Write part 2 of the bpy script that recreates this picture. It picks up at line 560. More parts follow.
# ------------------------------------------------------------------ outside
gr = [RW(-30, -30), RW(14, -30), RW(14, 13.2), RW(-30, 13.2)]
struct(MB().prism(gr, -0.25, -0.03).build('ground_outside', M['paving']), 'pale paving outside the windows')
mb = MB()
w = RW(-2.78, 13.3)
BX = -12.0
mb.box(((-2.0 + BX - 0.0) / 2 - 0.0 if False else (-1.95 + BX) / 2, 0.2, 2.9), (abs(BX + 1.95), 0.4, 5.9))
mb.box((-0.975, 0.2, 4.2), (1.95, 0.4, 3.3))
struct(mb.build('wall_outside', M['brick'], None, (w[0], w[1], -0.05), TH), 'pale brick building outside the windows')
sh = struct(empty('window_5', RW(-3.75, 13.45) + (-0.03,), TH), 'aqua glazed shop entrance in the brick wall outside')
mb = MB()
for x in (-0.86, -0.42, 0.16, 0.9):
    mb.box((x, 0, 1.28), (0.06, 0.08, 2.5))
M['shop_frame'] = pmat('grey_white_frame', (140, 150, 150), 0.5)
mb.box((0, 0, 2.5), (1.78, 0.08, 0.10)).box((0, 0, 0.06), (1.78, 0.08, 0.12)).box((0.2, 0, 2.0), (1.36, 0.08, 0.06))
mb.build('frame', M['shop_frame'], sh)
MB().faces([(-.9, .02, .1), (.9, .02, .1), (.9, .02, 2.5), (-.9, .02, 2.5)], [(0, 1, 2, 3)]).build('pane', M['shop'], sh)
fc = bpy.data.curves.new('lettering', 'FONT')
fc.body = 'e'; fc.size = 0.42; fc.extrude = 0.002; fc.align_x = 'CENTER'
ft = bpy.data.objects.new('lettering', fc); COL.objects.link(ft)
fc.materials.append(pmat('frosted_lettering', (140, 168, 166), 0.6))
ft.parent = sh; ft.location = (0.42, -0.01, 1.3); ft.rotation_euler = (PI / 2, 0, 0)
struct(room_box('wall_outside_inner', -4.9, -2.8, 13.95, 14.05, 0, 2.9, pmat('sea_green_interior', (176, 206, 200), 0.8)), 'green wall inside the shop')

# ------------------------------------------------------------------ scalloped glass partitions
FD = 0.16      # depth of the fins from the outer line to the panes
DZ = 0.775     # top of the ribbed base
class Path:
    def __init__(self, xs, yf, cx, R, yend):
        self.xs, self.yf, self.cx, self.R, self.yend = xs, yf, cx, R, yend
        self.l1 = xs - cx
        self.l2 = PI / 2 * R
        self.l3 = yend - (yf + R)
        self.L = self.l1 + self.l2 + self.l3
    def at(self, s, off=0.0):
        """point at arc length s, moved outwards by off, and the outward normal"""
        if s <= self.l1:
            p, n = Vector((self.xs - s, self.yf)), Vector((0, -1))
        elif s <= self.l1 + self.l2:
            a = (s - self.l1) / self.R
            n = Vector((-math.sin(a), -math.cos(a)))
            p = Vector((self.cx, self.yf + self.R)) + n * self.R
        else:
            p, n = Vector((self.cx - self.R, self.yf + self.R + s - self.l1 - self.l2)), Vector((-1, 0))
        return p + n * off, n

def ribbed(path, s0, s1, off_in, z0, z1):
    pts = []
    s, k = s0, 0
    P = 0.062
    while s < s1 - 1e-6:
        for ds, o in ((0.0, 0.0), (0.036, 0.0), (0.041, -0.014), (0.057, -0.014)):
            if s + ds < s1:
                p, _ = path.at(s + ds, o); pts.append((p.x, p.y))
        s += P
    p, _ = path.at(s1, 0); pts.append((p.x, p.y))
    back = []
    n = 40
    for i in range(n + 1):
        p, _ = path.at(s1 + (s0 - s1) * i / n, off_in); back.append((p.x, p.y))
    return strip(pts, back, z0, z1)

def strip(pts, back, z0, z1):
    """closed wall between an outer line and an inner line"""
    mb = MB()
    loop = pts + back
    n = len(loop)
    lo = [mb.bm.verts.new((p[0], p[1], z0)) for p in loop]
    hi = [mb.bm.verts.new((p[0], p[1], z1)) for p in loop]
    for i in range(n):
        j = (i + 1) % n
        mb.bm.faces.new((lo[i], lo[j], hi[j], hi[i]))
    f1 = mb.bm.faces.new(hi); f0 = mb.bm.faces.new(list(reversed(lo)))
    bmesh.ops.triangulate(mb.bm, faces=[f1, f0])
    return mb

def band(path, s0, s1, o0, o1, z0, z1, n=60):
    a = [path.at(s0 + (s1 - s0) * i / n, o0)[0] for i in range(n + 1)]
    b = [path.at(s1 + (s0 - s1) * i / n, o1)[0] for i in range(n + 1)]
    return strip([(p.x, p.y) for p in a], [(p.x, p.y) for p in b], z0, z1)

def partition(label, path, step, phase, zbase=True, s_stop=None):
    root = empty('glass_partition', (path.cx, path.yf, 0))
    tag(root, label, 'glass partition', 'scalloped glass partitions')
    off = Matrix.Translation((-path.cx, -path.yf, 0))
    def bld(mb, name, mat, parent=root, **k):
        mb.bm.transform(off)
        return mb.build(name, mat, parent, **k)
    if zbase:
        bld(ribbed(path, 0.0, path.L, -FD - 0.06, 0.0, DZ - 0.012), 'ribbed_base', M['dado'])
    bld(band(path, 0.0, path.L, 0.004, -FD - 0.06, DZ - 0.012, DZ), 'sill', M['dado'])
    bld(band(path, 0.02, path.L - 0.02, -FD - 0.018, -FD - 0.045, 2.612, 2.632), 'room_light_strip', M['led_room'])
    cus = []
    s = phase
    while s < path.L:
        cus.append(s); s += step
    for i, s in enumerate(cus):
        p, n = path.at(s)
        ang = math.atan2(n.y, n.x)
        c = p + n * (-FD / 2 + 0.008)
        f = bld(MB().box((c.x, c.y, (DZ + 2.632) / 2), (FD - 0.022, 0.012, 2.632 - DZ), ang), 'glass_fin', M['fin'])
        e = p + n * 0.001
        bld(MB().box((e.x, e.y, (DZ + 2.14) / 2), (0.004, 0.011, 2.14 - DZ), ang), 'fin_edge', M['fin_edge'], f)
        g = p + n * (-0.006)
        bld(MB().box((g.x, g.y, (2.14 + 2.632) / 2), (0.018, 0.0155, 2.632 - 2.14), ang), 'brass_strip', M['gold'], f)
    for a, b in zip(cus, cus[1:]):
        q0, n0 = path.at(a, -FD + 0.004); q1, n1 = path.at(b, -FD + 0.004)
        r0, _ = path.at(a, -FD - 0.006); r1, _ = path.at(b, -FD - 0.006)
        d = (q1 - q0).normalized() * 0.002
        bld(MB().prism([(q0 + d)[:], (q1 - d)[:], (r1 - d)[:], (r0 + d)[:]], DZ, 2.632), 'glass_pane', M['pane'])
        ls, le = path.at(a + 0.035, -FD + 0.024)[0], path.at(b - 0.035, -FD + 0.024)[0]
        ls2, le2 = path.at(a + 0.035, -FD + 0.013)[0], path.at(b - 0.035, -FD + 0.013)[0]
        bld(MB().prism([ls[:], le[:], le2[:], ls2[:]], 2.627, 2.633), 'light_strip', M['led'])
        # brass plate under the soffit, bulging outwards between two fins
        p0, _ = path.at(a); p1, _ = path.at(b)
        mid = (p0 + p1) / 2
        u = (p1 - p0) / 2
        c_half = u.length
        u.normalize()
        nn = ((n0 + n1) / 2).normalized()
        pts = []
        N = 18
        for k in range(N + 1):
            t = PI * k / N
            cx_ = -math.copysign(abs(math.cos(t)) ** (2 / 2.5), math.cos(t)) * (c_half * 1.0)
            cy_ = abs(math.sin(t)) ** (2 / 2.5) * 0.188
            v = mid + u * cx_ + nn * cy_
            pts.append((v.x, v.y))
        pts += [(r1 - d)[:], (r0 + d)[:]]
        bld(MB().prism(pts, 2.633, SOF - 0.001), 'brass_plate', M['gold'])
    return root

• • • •

> **TASK TO CARRY OUT**:
Quote exactly the lines running from the start of the listing above through the line where "inside the shop')" is found, and output no other lines.

> **WRITTEN SOLUTION**:
Write part 2 of the bpy script that recreates this picture. It picks up at line 560. More parts follow.
# ------------------------------------------------------------------ outside
gr = [RW(-30, -30), RW(14, -30), RW(14, 13.2), RW(-30, 13.2)]
struct(MB().prism(gr, -0.25, -0.03).build('ground_outside', M['paving']), 'pale paving outside the windows')
mb = MB()
w = RW(-2.78, 13.3)
BX = -12.0
mb.box(((-2.0 + BX - 0.0) / 2 - 0.0 if False else (-1.95 + BX) / 2, 0.2, 2.9), (abs(BX + 1.95), 0.4, 5.9))
mb.box((-0.975, 0.2, 4.2), (1.95, 0.4, 3.3))
struct(mb.build('wall_outside', M['brick'], None, (w[0], w[1], -0.05), TH), 'pale brick building outside the windows')
sh = struct(empty('window_5', RW(-3.75, 13.45) + (-0.03,), TH), 'aqua glazed shop entrance in the brick wall outside')
mb = MB()
for x in (-0.86, -0.42, 0.16, 0.9):
    mb.box((x, 0, 1.28), (0.06, 0.08, 2.5))
M['shop_frame'] = pmat('grey_white_frame', (140, 150, 150), 0.5)
mb.box((0, 0, 2.5), (1.78, 0.08, 0.10)).box((0, 0, 0.06), (1.78, 0.08, 0.12)).box((0.2, 0, 2.0), (1.36, 0.08, 0.06))
mb.build('frame', M['shop_frame'], sh)
MB().faces([(-.9, .02, .1), (.9, .02, .1), (.9, .02, 2.5), (-.9, .02, 2.5)], [(0, 1, 2, 3)]).build('pane', M['shop'], sh)
fc = bpy.data.curves.new('lettering', 'FONT')
fc.body = 'e'; fc.size = 0.42; fc.extrude = 0.002; fc.align_x = 'CENTER'
ft = bpy.data.objects.new('lettering', fc); COL.objects.link(ft)
fc.materials.append(pmat('frosted_lettering', (140, 168, 166), 0.6))
ft.parent = sh; ft.location = (0.42, -0.01, 1.3); ft.rotation_euler = (PI / 2, 0, 0)
struct(room_box('wall_outside_inner', -4.9, -2.8, 13.95, 14.05, 0, 2.9, pmat('sea_green_interior', (176, 206, 200), 0.8)), 'green wall inside the shop')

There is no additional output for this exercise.